**Stored data**
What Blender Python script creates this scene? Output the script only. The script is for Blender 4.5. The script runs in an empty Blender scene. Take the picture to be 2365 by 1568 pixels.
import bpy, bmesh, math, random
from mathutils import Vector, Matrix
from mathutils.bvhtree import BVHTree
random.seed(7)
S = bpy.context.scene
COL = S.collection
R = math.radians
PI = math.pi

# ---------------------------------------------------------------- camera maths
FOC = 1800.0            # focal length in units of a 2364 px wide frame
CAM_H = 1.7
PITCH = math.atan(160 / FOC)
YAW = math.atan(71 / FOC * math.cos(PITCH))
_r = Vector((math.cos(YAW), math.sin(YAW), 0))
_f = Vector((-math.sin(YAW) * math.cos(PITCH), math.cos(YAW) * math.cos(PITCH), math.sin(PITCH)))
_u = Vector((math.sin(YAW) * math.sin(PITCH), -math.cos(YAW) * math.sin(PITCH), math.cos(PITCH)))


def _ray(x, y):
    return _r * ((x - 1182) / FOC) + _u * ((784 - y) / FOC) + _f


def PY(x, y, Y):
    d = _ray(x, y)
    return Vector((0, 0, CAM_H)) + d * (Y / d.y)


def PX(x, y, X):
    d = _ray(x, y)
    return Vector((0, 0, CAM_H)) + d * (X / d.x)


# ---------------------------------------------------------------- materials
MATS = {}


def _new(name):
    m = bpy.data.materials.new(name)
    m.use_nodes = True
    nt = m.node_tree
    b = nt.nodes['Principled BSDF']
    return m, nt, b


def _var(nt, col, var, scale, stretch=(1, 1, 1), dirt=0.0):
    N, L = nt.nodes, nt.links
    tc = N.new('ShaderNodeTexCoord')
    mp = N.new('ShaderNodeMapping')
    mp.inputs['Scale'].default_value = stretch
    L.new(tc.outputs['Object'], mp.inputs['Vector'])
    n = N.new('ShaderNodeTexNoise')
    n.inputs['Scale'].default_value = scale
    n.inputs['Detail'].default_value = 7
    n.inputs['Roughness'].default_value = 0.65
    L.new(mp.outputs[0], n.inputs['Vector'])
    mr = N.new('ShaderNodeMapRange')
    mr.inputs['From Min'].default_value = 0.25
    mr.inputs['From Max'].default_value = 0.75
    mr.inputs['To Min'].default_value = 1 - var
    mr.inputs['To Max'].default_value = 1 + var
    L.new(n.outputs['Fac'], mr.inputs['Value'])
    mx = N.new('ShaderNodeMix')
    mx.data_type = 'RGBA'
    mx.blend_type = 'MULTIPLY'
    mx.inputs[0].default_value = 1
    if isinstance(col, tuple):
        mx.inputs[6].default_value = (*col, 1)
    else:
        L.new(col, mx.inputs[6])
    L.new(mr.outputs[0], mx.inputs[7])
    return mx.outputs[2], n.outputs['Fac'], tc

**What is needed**
Please print the material above exactly as it appears, from its first line through the line containing "return m, nt, b", inclusive, and stop there.

**Completed exercise**
What Blender Python script creates this scene? Output the script only. The script is for Blender 4.5. The script runs in an empty Blender scene. Take the picture to be 2365 by 1568 pixels.
import bpy, bmesh, math, random
from mathutils import Vector, Matrix
from mathutils.bvhtree import BVHTree
random.seed(7)
S = bpy.context.scene
COL = S.collection
R = math.radians
PI = math.pi

# ---------------------------------------------------------------- camera maths
FOC = 1800.0            # focal length in units of a 2364 px wide frame
CAM_H = 1.7
PITCH = math.atan(160 / FOC)
YAW = math.atan(71 / FOC * math.cos(PITCH))
_r = Vector((math.cos(YAW), math.sin(YAW), 0))
_f = Vector((-math.sin(YAW) * math.cos(PITCH), math.cos(YAW) * math.cos(PITCH), math.sin(PITCH)))
_u = Vector((math.sin(YAW) * math.sin(PITCH), -math.cos(YAW) * math.sin(PITCH), math.cos(PITCH)))


def _ray(x, y):
    return _r * ((x - 1182) / FOC) + _u * ((784 - y) / FOC) + _f


def PY(x, y, Y):
    d = _ray(x, y)
    return Vector((0, 0, CAM_H)) + d * (Y / d.y)


def PX(x, y, X):
    d = _ray(x, y)
    return Vector((0, 0, CAM_H)) + d * (X / d.x)


# ---------------------------------------------------------------- materials
MATS = {}


def _new(name):
    m = bpy.data.materials.new(name)
    m.use_nodes = True
    nt = m.node_tree
    b = nt.nodes['Principled BSDF']
    return m, nt, b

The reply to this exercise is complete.